Founded in 1990 by Cristina Mazzavillani Muti, Ravenna Festival has always been characterized by an artistic programme including all types of performing arts: symphonic and chamber music, opera, drama, dance, ballet, musical theatre, jazz, and ethnic music. Every year between June and July, the entire city becomes a stage for two months: its staggering gilded basilicas, encrusted with ancient mosaics, its elegant historical theatres, its cloisters, ancient buildings, the industrial heritage sites, but also its beaches and its pine forest, where Dante was hosted, and further off, the gently rolling hills peeping from the distant horizon…
These extraordinary places – it is worth remembering here that 8 monuments in Ravenna are UNESCO World Heritage sites – and a multidisciplinary vocation are the distinctive features that make the Ravenna Festival unique and contribute to rediscover a city which used to be a crossroad of peoples and cultures. The Artistic Direction yearly defines a rich programme centred on a culturally and artistically relevant theme.
Many topics have already been dealt with and thoroughly examined: from the most specifically musical themes of the very beginnings (“Salieri and the Vienna School” in 1990, “Around Rossini”, “Bellini and Wagner”, etc.) to the more visionary ones, which projected Ravenna – a subject and an object at one and the same time – into new soulscapes: the Mediterranean, the East, the Apocalypse, visions, deserts and pilgrimages, in a mix of popular and fairy tale, sacred and profane…down to the history of the twentieth century.
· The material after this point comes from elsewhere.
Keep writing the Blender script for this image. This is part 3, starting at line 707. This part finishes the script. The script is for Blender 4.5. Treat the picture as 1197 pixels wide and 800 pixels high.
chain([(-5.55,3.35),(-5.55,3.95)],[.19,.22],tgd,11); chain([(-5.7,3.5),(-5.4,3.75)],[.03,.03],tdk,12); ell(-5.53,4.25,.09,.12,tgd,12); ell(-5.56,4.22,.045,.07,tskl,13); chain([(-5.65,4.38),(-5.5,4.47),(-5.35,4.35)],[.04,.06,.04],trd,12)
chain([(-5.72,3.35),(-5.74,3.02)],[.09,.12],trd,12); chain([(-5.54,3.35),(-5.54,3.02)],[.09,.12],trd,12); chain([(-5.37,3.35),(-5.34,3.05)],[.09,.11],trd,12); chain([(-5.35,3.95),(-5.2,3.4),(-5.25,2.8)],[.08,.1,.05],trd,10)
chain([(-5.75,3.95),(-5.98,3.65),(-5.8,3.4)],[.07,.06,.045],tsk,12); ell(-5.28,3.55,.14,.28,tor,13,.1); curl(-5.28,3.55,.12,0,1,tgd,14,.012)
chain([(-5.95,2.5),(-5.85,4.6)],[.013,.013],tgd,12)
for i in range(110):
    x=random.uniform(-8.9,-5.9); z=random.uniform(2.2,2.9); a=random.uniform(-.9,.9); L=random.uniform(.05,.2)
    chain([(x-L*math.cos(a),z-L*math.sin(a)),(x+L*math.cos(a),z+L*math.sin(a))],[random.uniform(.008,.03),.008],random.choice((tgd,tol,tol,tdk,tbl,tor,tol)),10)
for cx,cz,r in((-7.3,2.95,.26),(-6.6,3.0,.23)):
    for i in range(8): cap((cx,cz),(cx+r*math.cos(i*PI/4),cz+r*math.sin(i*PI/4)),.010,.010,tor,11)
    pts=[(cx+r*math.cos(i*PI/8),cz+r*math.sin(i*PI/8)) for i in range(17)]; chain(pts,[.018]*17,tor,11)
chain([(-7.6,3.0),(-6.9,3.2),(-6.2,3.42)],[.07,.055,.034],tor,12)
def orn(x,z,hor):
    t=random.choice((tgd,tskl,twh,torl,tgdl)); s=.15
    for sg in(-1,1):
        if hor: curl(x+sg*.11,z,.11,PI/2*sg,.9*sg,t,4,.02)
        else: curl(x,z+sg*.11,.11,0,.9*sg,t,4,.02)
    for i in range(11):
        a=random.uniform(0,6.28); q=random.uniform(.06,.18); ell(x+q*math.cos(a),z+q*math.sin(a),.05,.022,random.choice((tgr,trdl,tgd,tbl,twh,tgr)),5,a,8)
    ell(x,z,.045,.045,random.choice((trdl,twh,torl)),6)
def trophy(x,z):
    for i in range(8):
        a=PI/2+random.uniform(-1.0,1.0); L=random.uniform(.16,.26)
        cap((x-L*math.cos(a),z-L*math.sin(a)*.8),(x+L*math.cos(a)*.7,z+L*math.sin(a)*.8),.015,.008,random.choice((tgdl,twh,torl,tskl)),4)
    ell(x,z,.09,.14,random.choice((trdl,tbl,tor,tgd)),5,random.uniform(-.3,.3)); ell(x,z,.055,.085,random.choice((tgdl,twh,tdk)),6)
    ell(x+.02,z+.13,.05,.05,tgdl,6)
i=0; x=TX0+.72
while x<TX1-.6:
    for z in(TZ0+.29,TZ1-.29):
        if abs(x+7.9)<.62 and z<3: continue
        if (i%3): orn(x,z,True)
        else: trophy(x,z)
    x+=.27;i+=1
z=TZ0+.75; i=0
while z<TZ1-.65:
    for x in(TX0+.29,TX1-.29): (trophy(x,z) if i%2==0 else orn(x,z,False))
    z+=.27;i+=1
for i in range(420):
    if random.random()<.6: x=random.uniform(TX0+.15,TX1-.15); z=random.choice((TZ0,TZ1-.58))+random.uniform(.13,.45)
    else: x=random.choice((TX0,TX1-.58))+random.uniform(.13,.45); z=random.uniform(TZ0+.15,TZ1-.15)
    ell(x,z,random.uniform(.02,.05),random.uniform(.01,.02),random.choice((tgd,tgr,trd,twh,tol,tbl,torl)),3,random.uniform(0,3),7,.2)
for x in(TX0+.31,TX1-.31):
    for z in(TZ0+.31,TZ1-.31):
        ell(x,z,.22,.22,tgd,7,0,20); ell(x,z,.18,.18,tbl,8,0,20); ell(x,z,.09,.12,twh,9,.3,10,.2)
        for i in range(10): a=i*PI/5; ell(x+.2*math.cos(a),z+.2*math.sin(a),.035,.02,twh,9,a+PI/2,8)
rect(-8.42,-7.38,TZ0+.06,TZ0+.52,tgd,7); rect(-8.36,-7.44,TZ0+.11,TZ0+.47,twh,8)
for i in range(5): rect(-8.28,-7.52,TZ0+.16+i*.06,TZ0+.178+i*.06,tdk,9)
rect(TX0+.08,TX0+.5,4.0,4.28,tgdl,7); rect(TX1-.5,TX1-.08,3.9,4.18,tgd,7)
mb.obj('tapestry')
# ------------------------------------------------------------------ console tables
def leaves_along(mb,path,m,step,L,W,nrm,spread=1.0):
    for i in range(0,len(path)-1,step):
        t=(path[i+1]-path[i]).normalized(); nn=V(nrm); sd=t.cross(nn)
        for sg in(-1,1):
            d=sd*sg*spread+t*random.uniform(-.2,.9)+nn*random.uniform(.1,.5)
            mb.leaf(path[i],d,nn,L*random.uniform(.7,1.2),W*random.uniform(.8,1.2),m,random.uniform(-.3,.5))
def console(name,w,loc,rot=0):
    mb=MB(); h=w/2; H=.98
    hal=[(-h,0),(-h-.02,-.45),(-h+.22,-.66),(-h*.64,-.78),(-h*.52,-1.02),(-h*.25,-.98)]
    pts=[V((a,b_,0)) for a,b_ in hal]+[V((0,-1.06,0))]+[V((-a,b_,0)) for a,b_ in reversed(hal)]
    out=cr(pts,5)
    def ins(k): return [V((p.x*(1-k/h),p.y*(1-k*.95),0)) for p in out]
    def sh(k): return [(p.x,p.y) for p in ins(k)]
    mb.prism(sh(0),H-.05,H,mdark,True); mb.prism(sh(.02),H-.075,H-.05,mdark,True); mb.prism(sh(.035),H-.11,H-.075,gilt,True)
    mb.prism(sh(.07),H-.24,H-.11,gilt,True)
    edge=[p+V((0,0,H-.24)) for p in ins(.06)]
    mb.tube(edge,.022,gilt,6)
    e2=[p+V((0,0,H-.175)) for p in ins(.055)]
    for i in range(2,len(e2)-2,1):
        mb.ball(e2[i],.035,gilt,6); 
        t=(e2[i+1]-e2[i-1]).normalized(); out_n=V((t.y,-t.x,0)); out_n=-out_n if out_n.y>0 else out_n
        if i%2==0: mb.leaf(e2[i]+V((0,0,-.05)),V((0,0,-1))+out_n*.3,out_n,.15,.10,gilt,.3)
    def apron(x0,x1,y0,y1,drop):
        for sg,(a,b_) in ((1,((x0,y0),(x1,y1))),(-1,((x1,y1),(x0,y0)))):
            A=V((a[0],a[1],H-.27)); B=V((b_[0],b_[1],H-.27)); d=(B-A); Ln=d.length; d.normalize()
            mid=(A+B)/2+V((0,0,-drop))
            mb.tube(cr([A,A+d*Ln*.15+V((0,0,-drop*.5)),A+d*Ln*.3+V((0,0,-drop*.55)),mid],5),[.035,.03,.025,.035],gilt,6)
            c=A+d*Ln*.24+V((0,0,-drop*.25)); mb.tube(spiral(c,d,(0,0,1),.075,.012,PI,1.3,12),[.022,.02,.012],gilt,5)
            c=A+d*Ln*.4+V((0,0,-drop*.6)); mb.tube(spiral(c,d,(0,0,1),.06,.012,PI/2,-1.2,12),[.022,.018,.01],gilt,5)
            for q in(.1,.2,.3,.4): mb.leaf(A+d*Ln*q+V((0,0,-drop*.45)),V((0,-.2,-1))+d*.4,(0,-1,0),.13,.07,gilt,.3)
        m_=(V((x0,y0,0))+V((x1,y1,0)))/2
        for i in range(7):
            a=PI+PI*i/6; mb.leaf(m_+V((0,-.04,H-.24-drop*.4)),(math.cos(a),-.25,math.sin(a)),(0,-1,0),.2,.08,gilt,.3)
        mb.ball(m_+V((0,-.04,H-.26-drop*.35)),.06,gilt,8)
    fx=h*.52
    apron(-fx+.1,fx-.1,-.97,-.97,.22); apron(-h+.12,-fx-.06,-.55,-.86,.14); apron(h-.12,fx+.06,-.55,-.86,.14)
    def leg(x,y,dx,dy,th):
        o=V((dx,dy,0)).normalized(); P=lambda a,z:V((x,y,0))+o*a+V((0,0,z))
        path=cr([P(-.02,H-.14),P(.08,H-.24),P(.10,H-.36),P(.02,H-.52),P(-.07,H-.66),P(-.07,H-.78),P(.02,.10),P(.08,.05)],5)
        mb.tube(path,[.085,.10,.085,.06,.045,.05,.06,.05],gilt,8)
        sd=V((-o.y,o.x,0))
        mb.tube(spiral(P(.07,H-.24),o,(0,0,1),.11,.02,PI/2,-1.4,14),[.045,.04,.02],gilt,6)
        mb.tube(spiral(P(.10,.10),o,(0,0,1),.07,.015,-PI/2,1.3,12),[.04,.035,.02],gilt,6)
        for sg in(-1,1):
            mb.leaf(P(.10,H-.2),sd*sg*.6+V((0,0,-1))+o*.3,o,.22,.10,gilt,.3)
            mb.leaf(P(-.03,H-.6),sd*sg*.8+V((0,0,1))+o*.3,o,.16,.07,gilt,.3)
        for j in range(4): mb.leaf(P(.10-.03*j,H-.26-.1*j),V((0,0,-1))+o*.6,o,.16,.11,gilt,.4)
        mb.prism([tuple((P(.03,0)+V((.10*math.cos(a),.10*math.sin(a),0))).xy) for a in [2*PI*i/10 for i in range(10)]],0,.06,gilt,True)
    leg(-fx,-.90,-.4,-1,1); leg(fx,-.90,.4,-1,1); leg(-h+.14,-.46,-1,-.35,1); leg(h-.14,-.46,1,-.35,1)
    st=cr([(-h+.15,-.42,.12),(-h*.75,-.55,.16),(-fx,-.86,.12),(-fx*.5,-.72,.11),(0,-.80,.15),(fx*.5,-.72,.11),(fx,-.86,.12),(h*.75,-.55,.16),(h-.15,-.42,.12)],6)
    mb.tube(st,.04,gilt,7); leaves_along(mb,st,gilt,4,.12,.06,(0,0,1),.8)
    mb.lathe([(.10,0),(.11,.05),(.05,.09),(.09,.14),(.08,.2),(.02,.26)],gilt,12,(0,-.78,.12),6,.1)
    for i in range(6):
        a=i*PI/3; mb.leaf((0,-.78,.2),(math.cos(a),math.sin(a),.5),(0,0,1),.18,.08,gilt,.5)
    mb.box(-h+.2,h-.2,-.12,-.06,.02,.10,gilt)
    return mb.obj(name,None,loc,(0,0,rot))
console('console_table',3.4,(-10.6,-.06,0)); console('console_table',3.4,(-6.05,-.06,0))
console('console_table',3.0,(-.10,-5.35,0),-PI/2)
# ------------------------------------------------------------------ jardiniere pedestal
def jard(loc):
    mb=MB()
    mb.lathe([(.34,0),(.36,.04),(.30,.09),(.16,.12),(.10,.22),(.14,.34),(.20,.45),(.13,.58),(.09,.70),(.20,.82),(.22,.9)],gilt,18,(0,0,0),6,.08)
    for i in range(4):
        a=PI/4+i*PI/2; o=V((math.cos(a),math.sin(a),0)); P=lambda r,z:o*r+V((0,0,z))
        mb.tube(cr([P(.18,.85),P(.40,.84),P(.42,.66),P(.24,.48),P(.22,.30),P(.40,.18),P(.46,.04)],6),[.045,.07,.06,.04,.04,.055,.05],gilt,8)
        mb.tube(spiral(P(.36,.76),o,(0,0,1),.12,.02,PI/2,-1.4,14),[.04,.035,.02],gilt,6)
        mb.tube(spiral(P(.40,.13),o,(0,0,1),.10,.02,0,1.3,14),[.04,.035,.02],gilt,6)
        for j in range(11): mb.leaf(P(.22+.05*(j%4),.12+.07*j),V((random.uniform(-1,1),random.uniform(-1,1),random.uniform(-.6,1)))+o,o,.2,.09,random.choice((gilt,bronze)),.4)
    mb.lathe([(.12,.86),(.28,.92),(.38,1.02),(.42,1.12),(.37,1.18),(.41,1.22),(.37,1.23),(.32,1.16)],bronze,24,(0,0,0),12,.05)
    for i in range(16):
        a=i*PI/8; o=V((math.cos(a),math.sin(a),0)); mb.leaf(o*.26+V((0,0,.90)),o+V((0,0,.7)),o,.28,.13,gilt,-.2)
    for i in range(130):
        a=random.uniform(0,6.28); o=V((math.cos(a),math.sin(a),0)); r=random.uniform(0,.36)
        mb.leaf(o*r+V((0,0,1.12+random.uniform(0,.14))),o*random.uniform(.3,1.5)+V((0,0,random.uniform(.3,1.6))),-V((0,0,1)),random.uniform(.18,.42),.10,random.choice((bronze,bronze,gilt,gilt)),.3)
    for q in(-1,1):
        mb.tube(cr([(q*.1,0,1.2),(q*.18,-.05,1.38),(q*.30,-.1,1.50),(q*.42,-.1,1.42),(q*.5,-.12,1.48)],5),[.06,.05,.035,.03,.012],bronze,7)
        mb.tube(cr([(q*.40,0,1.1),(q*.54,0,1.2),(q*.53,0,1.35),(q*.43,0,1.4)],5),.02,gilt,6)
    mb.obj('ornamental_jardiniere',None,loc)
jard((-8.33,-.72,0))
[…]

Over the years the Festival has dealt with crucial events such as the First World War or the Russian Revolution, and paid homage to icons such as Nelson Mandela, Martin Luther King, Pier Paolo Pasolini, or Dante Alighieri.
Since 1997, the year of the first historic concert in Sarajevo, the route of the Ravenna Festival has been closely intertwined with “The Roads of Friendship”, a series of lay pilgrimages touching on cities wounded by war, re-establishing ancient ties to places that have made history and building “bridges of brotherhood”. Leading on these paths as a cultural ambassador to the world is Riccardo Muti, with orchestras and choirs that, in line with the spirit of brotherhood that animates these concerts and in the name of the universality of music, have regularly welcomed some local musicians and given life to unforgettable events in such symbolic sites as Beirut, Jerusalem, Moscow, Yerevan, Istanbul, New York, Cairo, Damascus, Nairobi, Mirandola, Redipuglia, Tokyo, Tehran, Kyiv, Athens, Lourdes, Jerash, and Lampedusa.